Unfortunately, this was not the case, but I did liked the final lines of the book that resolved this plot-thread.

A second, unfulfilled promise was the murder of the second sister, Elsie Jackson, who was found drowned on the beach without any footprints around the body, but Hancock almost immediately destroyed my hopes for an impossible crime. A good, well thought out no-footprints-in-the-sand puzzle, wedged in the middle of the book, would have probably elevated this otherwise average, second-string detective novel into at least a title-of-interest for fanatical locked room readers.

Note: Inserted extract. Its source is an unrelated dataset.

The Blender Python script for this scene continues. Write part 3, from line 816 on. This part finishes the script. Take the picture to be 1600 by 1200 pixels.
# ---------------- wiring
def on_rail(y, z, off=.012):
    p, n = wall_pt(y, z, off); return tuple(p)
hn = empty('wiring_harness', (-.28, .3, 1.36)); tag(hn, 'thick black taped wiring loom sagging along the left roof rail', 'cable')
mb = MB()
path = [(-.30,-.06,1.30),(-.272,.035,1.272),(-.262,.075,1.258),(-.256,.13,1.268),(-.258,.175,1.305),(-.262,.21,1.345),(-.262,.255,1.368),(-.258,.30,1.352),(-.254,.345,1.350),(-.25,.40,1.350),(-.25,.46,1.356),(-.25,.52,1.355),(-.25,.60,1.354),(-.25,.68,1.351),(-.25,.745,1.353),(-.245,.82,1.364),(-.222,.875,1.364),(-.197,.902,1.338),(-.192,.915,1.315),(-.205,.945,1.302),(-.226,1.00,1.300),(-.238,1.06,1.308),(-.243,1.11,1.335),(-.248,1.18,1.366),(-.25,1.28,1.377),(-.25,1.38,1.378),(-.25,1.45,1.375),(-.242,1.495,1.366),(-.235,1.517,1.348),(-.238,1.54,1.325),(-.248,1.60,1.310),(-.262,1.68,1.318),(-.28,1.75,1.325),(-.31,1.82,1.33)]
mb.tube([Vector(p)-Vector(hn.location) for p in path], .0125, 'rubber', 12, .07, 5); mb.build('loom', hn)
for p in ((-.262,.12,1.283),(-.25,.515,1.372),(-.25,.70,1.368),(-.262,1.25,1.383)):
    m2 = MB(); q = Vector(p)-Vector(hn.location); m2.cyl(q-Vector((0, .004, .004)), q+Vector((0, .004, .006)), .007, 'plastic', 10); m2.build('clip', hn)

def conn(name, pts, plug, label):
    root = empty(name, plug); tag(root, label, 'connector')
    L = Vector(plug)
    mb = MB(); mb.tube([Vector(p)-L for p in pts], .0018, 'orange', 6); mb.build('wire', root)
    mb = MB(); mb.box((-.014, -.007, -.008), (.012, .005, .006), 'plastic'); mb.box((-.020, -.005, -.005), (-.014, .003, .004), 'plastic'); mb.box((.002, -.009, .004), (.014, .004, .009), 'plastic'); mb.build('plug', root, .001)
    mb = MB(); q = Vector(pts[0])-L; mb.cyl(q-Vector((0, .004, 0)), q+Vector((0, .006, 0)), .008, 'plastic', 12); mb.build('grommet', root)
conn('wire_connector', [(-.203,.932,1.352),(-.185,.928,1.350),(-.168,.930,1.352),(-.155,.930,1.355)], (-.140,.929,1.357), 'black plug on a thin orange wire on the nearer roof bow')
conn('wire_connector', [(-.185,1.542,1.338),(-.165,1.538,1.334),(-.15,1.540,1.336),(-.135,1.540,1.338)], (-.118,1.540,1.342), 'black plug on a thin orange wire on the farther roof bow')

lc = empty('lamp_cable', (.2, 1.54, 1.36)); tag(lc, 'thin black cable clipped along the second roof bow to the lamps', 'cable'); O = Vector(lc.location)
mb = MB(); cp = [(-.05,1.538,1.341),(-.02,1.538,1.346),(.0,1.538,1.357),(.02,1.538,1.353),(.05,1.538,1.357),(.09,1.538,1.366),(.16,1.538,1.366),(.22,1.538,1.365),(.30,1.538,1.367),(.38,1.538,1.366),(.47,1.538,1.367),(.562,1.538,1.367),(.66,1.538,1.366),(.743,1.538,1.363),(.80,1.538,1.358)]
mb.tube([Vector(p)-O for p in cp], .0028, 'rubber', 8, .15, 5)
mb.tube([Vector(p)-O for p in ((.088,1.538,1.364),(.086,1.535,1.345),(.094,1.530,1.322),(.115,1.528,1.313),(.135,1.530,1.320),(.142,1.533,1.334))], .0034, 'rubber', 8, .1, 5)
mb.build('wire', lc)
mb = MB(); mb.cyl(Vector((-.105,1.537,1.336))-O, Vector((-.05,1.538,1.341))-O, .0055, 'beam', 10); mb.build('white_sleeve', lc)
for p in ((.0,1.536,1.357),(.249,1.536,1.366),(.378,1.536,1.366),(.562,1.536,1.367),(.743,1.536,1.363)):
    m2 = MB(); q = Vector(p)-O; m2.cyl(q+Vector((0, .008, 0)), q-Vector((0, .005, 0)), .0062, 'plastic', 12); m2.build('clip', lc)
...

Fearn's clumsily handling of one of the primarily clues was adorable, but telegraphed the murderer's identity the moment it was introduced, because the reader has seen the murderer at work – making this a rather unsuccessful detective story.

And on a slightly unrelated note, how is it possible that the husbands of two of the sisters either had only glimpsed their tattoo by accident when swimming or completely unaware of it? Did they still have bed sheets with holes in them in the late 1940s?

Still, I enjoyed my time with this relatively short, briskly written crime story, which stands closer to Lonely Road Murder (1954) than any of Fearn's purer detective fiction. I suppose you have to be fond of Fearn to enjoy his lesser work like The Tattoo Murders. So a fairly minor novel recommended to readers of Fearn or pulp mysteries.

But wait, there's more! I'm sure a very specific segment of my readers have impatiently waited for me to finally bring up Shisei satsujin jiken (The Tattoo Murder Case, 1948) by Akimitsu Takagi. There's more to this comparison than just a passing resemblance between the book-titles, but it's impossible that one could have influenced the other. That being said, it surely is interesting that two mystery writers, one in England and one in Japan, wrote novels around the same time about a father who tattooed their three daughters. But that's where the similarities end. Most notably, the books display very different attitudes towards tattoos. The Tattoo Murder Case is deeply entrenched in the Japanese world of tattoos, which are deeply ingrained in the cultural and historical backdrop of the story. It's a world were tattooed skin of dead people are collector items. And on the other hand, the tattoos in The Tattoo Murders are merely a feature of the plot. Hancock even remarks "no woman would ever allow her back to be disfigured with a tattoo."

So there you have it. Two books, written around the same time and idea, but worlds apart. This is why even an average, second-string mystery can turn out to be a rewarding read.